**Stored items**
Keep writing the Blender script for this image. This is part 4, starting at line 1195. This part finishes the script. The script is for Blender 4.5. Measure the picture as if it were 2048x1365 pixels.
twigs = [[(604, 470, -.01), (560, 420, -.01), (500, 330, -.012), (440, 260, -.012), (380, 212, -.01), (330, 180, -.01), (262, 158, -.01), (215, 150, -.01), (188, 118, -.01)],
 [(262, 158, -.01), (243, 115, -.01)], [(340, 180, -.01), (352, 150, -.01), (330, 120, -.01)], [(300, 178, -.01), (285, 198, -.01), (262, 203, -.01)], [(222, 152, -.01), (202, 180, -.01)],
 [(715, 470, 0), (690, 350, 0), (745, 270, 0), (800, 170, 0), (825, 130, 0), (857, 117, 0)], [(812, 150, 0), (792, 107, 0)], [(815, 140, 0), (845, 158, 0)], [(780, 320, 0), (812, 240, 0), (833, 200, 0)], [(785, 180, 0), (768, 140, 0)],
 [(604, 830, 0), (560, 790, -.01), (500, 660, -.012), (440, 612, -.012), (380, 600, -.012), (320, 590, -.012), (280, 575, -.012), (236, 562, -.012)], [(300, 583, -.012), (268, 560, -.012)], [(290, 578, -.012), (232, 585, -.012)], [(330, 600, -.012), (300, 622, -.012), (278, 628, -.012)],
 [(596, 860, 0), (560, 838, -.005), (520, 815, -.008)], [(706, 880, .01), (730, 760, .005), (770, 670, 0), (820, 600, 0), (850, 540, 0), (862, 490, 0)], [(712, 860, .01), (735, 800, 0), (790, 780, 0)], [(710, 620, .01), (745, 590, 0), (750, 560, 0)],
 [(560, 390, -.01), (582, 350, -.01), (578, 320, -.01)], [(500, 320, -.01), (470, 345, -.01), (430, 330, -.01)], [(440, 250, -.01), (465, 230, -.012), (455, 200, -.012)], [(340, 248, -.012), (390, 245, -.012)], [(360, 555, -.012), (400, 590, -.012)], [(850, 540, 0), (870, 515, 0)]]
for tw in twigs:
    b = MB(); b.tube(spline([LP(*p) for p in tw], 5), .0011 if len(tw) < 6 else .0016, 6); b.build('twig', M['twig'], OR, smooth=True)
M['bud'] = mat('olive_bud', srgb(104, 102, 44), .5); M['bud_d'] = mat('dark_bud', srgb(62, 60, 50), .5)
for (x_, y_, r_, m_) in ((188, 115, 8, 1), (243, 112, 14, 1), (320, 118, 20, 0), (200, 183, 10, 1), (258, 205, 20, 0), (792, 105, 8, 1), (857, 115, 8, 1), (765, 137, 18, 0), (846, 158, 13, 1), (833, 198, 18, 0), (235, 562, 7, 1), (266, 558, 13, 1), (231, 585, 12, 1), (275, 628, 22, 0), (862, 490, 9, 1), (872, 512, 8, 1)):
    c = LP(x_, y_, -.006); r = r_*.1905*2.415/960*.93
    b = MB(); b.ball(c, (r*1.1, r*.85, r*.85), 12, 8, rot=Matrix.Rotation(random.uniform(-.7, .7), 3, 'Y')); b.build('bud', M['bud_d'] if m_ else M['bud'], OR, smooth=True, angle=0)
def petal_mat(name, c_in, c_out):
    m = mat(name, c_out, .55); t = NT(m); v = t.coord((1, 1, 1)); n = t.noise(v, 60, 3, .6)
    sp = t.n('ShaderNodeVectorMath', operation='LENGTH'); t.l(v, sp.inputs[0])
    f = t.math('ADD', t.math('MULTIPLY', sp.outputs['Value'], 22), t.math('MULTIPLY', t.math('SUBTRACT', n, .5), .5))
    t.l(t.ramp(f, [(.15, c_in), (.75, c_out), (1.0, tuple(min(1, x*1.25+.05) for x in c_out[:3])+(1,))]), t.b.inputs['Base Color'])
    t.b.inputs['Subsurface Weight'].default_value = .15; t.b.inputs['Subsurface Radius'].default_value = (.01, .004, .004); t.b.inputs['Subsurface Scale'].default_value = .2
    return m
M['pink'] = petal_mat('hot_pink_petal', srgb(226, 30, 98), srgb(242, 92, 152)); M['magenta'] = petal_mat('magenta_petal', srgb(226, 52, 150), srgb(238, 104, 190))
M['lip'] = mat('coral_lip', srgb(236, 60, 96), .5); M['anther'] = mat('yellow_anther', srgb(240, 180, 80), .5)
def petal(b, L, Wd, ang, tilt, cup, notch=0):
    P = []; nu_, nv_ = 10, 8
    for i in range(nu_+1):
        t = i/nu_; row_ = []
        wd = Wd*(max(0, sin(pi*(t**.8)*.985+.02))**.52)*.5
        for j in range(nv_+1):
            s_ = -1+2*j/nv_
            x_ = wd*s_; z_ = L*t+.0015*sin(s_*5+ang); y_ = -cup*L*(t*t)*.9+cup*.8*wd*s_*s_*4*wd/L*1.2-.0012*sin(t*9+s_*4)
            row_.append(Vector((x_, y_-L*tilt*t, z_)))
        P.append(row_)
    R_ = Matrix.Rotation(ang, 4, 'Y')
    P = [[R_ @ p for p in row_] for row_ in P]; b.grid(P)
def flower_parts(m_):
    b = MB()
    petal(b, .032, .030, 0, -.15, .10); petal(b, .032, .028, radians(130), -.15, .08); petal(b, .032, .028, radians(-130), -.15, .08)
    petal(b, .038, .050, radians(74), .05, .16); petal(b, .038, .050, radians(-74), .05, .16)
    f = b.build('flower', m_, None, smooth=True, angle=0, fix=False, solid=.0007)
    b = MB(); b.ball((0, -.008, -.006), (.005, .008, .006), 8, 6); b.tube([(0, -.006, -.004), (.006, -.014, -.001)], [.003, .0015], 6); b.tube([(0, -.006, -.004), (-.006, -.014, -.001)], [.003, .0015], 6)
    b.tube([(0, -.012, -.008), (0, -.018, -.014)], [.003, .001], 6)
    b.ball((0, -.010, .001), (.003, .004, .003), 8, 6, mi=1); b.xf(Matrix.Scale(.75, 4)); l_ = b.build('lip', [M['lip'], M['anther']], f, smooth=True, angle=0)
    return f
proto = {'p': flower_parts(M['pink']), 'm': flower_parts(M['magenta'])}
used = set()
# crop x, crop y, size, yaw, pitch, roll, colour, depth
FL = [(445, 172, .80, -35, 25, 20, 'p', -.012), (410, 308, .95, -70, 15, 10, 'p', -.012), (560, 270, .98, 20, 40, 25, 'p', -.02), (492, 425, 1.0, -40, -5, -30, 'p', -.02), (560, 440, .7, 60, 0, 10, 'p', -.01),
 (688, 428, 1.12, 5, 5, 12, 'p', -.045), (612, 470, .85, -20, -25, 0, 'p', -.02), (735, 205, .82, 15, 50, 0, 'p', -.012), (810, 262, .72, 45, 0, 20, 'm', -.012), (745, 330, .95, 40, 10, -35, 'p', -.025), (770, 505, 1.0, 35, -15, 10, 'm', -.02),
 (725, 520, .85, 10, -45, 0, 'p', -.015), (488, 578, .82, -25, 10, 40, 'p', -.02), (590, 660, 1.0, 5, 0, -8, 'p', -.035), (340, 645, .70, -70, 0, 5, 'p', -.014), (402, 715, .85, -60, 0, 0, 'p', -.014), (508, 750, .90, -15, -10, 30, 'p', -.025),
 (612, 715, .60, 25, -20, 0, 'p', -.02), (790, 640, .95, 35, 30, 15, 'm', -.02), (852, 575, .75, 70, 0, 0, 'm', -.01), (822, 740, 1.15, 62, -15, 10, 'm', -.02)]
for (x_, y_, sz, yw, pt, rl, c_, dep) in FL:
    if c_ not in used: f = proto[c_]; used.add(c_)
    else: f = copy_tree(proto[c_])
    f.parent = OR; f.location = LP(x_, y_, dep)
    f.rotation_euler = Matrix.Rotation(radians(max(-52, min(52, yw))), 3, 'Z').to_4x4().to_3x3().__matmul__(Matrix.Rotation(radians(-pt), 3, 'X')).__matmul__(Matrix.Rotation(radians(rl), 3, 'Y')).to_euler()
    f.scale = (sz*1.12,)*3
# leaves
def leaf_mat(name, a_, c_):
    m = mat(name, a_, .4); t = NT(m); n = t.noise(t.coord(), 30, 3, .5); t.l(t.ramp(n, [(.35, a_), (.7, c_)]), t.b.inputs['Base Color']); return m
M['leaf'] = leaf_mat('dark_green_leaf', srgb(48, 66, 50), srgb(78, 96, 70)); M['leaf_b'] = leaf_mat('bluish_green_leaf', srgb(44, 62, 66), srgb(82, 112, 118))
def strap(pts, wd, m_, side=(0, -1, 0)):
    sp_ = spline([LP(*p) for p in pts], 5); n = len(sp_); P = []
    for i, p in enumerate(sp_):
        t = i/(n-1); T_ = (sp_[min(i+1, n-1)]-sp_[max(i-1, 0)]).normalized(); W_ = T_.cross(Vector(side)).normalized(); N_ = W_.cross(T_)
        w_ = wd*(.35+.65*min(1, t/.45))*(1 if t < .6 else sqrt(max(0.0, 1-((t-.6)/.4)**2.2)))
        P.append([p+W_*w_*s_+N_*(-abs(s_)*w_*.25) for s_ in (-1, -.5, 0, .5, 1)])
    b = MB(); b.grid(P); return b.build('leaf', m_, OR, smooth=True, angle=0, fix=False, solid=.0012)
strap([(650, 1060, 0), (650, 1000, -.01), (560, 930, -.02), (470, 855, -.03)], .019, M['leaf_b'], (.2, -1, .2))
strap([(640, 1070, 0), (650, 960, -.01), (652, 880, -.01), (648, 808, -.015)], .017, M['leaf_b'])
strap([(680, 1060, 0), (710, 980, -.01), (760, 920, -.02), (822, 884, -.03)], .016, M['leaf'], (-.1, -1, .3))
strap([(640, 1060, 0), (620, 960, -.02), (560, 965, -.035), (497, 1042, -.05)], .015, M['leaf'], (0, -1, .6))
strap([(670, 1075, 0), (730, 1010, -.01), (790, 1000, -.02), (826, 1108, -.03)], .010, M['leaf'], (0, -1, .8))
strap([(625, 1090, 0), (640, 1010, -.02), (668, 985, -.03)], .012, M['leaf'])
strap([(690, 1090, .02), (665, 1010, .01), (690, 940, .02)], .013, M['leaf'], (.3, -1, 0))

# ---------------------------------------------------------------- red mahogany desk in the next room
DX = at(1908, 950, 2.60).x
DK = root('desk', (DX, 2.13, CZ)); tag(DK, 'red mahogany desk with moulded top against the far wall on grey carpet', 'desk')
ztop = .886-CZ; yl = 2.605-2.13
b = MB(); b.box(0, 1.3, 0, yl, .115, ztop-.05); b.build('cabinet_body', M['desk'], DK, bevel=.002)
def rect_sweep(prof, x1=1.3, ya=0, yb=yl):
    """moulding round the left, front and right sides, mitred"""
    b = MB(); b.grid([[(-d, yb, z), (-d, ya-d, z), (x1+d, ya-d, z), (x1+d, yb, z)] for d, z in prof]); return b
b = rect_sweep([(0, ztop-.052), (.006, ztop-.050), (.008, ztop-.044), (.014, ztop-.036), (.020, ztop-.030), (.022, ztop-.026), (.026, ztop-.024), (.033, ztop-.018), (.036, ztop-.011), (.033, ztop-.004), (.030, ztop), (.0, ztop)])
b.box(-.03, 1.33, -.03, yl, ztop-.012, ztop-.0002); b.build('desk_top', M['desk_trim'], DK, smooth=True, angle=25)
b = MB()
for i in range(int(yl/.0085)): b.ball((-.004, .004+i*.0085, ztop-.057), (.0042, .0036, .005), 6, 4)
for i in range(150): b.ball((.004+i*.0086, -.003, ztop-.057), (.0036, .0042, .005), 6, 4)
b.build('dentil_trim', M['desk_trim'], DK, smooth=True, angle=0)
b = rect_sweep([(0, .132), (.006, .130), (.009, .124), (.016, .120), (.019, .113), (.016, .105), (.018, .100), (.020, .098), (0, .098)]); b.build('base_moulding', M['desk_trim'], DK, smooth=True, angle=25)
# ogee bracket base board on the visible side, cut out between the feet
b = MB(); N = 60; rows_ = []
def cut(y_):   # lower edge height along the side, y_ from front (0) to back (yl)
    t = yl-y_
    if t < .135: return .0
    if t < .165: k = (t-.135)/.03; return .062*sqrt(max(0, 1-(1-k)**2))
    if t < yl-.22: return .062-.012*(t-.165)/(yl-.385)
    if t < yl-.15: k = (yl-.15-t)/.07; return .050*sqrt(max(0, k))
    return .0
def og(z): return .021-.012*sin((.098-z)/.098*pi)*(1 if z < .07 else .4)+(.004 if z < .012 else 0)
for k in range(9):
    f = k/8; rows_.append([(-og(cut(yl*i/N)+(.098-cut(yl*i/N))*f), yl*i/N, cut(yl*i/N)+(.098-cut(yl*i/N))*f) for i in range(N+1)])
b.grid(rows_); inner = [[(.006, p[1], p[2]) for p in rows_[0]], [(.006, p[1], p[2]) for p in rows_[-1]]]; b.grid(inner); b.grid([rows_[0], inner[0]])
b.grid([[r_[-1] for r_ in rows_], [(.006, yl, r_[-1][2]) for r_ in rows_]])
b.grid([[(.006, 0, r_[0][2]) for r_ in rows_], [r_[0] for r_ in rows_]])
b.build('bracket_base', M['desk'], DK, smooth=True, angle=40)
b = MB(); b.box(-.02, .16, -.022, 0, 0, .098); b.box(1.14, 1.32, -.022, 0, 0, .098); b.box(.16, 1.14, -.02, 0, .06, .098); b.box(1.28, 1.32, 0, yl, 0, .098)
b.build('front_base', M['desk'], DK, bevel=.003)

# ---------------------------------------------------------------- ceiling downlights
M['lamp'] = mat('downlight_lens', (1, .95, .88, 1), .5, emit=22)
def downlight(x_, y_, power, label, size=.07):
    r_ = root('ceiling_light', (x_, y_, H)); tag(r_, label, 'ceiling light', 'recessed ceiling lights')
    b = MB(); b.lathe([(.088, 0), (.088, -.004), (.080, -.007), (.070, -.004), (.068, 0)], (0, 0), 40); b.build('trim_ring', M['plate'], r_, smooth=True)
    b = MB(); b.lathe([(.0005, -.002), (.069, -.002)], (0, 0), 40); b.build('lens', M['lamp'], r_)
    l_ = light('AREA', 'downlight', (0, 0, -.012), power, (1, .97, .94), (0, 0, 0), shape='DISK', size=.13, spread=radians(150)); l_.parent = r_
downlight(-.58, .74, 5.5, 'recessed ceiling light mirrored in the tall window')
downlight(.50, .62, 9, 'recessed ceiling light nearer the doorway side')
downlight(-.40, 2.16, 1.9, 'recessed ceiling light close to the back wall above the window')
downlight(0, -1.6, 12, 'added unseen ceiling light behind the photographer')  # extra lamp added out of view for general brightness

==

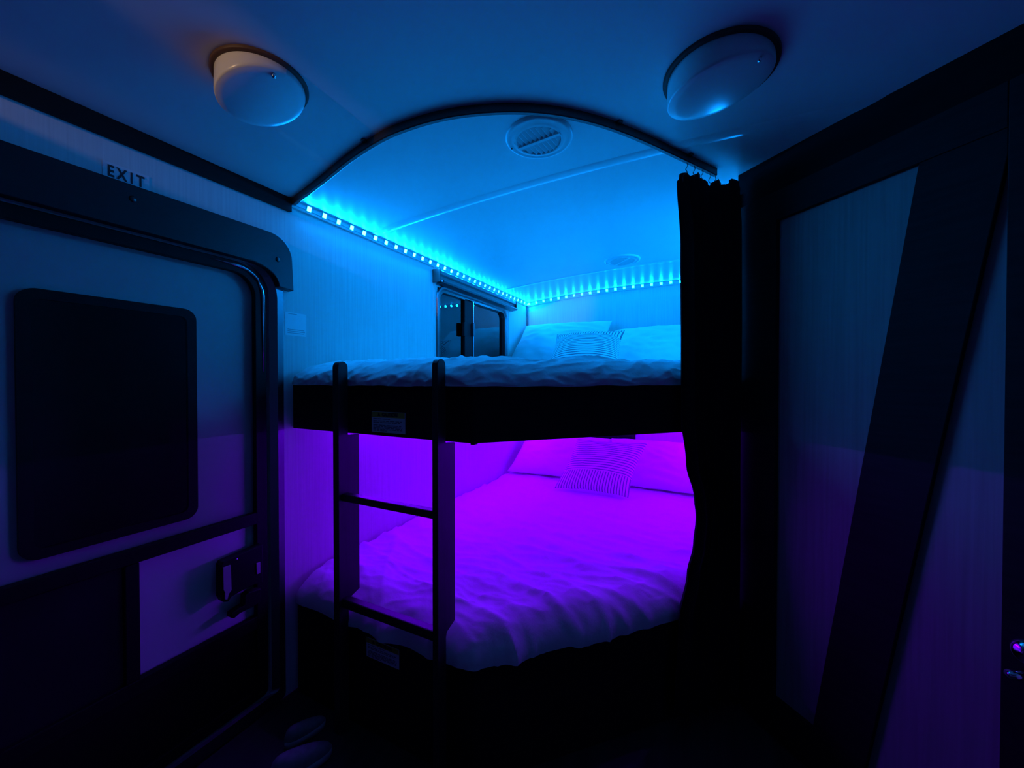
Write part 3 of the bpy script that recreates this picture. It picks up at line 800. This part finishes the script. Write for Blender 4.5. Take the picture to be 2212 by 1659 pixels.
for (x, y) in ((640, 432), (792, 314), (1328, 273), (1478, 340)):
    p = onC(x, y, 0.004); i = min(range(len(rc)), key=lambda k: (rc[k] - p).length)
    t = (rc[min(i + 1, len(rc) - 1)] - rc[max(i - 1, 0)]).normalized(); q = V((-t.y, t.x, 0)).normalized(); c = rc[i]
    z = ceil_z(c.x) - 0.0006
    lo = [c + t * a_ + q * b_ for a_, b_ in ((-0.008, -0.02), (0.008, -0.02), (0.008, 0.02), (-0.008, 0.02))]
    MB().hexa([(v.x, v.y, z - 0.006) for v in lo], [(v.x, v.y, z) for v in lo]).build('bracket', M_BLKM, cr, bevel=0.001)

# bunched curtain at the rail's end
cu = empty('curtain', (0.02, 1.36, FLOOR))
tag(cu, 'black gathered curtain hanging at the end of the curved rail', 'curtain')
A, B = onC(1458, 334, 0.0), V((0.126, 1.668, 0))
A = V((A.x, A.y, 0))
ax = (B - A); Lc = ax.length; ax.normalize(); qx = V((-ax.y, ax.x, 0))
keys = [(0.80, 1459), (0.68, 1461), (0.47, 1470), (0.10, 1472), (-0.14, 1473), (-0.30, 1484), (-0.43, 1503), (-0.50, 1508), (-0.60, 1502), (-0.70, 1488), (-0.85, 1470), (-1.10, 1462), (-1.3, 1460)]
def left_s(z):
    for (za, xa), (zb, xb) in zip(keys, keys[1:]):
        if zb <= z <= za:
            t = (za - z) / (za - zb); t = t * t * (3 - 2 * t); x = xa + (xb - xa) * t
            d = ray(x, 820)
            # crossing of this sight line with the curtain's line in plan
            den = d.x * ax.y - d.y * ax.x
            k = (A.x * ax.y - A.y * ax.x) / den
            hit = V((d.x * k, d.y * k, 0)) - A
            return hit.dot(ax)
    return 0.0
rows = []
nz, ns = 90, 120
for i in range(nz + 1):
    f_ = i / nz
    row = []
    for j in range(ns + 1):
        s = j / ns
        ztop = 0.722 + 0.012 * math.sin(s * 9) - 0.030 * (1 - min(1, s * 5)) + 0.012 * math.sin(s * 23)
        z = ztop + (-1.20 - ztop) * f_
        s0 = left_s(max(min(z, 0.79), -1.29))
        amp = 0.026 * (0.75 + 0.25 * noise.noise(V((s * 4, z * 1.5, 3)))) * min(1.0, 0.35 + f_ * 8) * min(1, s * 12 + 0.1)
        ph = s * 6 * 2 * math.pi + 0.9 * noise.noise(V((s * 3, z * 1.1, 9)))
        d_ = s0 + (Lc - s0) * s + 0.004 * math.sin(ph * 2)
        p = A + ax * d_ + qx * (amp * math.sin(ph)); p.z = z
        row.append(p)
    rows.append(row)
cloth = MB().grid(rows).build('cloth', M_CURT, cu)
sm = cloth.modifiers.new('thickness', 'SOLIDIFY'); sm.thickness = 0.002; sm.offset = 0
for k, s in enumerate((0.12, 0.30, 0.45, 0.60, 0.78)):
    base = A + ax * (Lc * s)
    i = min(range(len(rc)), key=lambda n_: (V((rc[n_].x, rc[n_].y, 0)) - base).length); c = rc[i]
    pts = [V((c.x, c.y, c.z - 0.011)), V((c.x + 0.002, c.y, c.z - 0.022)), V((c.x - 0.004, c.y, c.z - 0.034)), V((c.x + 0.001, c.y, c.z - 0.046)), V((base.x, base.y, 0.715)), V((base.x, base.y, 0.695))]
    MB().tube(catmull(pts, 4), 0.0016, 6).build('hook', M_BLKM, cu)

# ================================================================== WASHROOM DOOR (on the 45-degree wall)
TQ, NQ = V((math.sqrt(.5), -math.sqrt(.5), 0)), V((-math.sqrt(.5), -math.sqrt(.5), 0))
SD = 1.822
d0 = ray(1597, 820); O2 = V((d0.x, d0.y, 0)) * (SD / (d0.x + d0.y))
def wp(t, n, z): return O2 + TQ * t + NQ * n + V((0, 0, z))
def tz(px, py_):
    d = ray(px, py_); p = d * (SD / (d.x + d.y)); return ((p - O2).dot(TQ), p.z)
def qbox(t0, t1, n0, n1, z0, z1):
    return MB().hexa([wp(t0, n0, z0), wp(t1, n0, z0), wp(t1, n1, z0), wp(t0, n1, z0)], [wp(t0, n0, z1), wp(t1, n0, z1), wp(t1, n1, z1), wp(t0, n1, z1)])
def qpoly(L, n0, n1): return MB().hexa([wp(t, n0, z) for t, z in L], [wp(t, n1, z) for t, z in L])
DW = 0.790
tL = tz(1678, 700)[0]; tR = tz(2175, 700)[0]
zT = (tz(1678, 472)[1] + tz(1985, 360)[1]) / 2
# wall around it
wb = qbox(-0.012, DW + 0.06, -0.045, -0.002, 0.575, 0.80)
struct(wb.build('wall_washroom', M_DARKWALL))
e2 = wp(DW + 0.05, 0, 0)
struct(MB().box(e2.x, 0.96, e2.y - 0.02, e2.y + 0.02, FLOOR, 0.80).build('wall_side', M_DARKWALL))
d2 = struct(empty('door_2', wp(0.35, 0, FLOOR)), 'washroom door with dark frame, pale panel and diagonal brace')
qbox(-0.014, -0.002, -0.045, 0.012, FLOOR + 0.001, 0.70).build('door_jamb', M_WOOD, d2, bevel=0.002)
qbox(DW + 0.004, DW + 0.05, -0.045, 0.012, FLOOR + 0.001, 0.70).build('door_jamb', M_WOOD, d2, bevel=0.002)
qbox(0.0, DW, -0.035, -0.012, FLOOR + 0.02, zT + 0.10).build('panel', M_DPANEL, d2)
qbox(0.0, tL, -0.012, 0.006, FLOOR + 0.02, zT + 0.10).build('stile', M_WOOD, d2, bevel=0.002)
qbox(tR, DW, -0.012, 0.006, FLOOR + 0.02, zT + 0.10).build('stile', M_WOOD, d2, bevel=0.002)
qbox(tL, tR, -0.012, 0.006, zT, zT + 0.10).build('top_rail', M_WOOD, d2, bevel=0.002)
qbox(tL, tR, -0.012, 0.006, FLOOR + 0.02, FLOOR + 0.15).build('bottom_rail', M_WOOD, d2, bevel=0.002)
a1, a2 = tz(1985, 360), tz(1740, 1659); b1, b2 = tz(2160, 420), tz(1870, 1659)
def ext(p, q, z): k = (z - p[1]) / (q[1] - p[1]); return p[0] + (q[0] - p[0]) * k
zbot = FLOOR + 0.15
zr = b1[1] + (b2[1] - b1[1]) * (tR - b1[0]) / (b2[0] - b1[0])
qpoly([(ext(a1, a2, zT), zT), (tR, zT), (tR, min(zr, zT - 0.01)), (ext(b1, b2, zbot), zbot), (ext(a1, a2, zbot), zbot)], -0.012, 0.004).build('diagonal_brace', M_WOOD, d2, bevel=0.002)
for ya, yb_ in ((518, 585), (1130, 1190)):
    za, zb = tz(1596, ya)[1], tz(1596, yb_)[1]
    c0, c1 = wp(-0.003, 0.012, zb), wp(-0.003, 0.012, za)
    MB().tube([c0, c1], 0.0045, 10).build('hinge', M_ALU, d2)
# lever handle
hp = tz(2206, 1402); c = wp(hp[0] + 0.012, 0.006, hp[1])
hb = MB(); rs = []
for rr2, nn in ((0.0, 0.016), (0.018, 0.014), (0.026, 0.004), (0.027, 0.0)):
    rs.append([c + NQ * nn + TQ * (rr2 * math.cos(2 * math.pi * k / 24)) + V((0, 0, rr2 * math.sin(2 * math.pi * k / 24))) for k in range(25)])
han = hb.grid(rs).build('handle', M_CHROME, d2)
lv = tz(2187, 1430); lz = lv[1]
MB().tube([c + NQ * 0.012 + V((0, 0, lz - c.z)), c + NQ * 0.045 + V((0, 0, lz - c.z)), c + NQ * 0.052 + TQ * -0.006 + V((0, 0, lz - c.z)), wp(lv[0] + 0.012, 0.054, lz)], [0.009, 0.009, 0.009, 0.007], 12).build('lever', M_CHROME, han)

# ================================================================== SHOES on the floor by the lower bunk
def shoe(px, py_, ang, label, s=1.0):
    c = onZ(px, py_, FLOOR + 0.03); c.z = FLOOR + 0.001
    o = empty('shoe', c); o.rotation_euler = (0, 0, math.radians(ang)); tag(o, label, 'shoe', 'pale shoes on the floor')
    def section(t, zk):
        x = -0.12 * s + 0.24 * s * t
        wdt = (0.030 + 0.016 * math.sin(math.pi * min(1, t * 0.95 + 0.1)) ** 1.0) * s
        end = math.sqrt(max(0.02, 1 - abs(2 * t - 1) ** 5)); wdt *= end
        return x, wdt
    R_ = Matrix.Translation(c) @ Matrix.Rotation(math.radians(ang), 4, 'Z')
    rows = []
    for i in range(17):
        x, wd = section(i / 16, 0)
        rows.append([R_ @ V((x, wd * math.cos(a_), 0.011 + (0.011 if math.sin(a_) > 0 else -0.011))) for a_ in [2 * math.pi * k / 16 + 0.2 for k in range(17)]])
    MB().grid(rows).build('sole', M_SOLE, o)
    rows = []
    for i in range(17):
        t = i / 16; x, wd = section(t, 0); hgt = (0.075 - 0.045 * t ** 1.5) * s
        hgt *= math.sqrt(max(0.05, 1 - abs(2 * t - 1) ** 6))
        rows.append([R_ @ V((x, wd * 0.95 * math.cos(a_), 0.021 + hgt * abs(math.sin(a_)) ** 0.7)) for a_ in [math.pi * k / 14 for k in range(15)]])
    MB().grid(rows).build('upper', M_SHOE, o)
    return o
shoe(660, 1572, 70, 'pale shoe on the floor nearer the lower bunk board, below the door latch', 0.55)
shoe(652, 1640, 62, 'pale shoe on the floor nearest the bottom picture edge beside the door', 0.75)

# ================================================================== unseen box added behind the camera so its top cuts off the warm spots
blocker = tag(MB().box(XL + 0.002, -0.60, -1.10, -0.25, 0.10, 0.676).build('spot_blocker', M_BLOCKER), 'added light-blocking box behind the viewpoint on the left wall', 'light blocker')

**TASK PROMPT**
Within the listing above, find every line containing the string "script" and return it.

**EXERCISE SOLUTION**
Keep writing the Blender script for this image. This is part 4, starting at line 1195. This part finishes the script. The script is for Blender 4.5. Measure the picture as if it were 2048x1365 pixels.
Write part 3 of the bpy script that recreates this picture. It picks up at line 800. This part finishes the script. Write for Blender 4.5. Take the picture to be 2212 by 1659 pixels.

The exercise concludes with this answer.